Provided material:
----------
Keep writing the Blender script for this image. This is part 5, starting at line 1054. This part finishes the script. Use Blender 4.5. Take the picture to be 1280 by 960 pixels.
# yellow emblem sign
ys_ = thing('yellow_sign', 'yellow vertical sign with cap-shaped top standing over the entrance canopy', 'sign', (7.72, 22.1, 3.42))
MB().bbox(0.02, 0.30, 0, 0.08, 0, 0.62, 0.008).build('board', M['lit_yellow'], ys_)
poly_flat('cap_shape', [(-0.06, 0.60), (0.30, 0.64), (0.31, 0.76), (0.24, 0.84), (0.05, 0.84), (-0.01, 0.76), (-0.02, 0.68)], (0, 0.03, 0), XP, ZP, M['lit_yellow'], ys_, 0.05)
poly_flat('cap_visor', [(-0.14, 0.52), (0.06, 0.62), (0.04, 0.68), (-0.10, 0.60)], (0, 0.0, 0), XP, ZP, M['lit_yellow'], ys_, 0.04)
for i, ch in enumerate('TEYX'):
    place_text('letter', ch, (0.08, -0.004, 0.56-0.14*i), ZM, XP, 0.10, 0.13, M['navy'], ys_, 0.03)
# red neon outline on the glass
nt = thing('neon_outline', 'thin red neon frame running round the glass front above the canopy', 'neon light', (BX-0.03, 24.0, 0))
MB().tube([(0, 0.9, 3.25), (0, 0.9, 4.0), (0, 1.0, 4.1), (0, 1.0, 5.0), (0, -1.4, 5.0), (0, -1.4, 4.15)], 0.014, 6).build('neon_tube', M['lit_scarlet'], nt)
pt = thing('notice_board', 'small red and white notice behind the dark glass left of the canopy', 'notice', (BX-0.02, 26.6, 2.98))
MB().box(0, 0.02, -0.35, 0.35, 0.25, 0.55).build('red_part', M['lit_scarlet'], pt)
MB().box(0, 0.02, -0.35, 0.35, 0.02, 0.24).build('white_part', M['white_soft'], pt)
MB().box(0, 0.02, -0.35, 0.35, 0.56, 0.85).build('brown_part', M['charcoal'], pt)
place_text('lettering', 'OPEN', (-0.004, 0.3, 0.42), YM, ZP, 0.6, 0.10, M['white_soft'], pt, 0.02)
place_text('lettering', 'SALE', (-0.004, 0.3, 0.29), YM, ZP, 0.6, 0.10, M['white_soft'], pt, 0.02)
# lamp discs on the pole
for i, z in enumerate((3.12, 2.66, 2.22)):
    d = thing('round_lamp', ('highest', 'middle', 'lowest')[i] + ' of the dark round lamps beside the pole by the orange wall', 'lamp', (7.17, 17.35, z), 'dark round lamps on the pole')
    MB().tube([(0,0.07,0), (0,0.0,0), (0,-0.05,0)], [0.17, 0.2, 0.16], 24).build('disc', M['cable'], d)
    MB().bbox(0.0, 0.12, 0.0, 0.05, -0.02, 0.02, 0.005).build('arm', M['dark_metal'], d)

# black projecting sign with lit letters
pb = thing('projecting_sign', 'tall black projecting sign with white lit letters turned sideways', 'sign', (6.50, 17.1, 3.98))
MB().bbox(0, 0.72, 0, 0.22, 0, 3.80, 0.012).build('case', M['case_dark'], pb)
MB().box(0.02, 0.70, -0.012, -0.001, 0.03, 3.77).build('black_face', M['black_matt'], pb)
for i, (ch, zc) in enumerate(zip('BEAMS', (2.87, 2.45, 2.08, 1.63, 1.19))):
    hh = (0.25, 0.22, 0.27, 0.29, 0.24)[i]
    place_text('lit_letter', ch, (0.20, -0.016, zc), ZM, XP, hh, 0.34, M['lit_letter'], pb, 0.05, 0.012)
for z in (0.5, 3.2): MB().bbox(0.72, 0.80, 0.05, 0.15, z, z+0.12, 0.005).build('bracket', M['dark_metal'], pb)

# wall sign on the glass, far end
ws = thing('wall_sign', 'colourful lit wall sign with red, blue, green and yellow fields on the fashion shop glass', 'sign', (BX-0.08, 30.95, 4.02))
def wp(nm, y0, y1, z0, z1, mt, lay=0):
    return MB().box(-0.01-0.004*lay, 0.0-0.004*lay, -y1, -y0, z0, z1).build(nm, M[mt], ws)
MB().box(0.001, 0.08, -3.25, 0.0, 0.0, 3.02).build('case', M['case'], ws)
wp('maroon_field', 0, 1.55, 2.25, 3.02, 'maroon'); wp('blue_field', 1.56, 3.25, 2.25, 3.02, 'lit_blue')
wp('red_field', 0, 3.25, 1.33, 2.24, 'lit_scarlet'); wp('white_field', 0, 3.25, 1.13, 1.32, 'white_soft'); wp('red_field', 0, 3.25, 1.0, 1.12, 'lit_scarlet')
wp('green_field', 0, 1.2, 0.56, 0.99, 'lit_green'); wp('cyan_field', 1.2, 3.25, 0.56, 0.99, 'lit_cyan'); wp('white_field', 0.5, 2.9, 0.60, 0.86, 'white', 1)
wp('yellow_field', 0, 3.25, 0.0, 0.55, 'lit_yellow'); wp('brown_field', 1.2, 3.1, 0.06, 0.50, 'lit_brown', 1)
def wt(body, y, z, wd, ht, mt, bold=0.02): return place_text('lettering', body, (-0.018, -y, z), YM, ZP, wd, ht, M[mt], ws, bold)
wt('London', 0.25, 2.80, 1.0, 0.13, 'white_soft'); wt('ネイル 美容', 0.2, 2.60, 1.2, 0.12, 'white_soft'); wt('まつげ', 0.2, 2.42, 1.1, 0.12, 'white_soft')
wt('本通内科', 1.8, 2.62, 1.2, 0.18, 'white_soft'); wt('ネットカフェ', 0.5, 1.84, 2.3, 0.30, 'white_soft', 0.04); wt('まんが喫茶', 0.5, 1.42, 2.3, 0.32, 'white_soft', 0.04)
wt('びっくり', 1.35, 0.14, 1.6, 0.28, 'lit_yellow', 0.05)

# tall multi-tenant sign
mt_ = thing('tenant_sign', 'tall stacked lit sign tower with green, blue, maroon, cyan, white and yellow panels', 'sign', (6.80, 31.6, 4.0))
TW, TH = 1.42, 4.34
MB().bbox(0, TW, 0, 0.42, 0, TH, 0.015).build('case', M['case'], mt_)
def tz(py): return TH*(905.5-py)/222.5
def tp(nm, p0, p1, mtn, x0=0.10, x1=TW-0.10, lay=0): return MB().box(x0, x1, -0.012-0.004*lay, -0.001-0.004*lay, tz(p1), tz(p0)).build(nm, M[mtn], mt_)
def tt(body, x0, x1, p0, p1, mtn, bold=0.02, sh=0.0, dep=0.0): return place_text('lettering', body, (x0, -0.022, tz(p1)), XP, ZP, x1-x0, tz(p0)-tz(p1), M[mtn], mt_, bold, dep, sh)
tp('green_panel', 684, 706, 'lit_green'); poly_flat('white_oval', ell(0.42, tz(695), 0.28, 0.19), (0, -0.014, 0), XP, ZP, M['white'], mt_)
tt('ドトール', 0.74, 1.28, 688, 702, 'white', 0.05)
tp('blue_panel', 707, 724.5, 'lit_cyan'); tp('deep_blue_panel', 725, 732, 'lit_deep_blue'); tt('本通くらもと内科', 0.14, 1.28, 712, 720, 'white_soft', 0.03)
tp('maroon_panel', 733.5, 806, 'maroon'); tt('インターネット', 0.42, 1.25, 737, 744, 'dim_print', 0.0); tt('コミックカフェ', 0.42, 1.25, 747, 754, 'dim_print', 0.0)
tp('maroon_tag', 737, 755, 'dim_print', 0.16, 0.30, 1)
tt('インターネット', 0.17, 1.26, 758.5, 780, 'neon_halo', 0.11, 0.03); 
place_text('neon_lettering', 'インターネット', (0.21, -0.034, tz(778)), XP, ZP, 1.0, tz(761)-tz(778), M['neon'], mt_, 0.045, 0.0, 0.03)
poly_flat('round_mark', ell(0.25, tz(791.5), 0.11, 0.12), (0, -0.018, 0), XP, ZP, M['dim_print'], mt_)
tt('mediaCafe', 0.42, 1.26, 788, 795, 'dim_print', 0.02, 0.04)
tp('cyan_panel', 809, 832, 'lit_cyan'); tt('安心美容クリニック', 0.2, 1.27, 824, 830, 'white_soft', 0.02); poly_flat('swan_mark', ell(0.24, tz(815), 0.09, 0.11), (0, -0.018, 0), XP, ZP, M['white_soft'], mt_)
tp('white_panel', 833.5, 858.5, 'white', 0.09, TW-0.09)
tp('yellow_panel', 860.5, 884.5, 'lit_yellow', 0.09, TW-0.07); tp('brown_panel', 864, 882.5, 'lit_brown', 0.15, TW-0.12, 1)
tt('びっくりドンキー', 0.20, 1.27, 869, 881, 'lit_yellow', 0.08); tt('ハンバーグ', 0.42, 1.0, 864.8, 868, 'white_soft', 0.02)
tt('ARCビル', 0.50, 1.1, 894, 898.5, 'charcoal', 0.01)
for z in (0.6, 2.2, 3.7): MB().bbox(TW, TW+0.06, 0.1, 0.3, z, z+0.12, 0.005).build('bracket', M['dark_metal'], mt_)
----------
What you have to do: Give back exactly the material above from its opening line to the line bearing "0.005).build('arm', M['dark_metal'], d)".

The reply:
Keep writing the Blender script for this image. This is part 5, starting at line 1054. This part finishes the script. Use Blender 4.5. Take the picture to be 1280 by 960 pixels.
# yellow emblem sign
ys_ = thing('yellow_sign', 'yellow vertical sign with cap-shaped top standing over the entrance canopy', 'sign', (7.72, 22.1, 3.42))
MB().bbox(0.02, 0.30, 0, 0.08, 0, 0.62, 0.008).build('board', M['lit_yellow'], ys_)
poly_flat('cap_shape', [(-0.06, 0.60), (0.30, 0.64), (0.31, 0.76), (0.24, 0.84), (0.05, 0.84), (-0.01, 0.76), (-0.02, 0.68)], (0, 0.03, 0), XP, ZP, M['lit_yellow'], ys_, 0.05)
poly_flat('cap_visor', [(-0.14, 0.52), (0.06, 0.62), (0.04, 0.68), (-0.10, 0.60)], (0, 0.0, 0), XP, ZP, M['lit_yellow'], ys_, 0.04)
for i, ch in enumerate('TEYX'):
    place_text('letter', ch, (0.08, -0.004, 0.56-0.14*i), ZM, XP, 0.10, 0.13, M['navy'], ys_, 0.03)
# red neon outline on the glass
nt = thing('neon_outline', 'thin red neon frame running round the glass front above the canopy', 'neon light', (BX-0.03, 24.0, 0))
MB().tube([(0, 0.9, 3.25), (0, 0.9, 4.0), (0, 1.0, 4.1), (0, 1.0, 5.0), (0, -1.4, 5.0), (0, -1.4, 4.15)], 0.014, 6).build('neon_tube', M['lit_scarlet'], nt)
pt = thing('notice_board', 'small red and white notice behind the dark glass left of the canopy', 'notice', (BX-0.02, 26.6, 2.98))
MB().box(0, 0.02, -0.35, 0.35, 0.25, 0.55).build('red_part', M['lit_scarlet'], pt)
MB().box(0, 0.02, -0.35, 0.35, 0.02, 0.24).build('white_part', M['white_soft'], pt)
MB().box(0, 0.02, -0.35, 0.35, 0.56, 0.85).build('brown_part', M['charcoal'], pt)
place_text('lettering', 'OPEN', (-0.004, 0.3, 0.42), YM, ZP, 0.6, 0.10, M['white_soft'], pt, 0.02)
place_text('lettering', 'SALE', (-0.004, 0.3, 0.29), YM, ZP, 0.6, 0.10, M['white_soft'], pt, 0.02)
# lamp discs on the pole
for i, z in enumerate((3.12, 2.66, 2.22)):
    d = thing('round_lamp', ('highest', 'middle', 'lowest')[i] + ' of the dark round lamps beside the pole by the orange wall', 'lamp', (7.17, 17.35, z), 'dark round lamps on the pole')
    MB().tube([(0,0.07,0), (0,0.0,0), (0,-0.05,0)], [0.17, 0.2, 0.16], 24).build('disc', M['cable'], d)
    MB().bbox(0.0, 0.12, 0.0, 0.05, -0.02, 0.02, 0.005).build('arm', M['dark_metal'], d)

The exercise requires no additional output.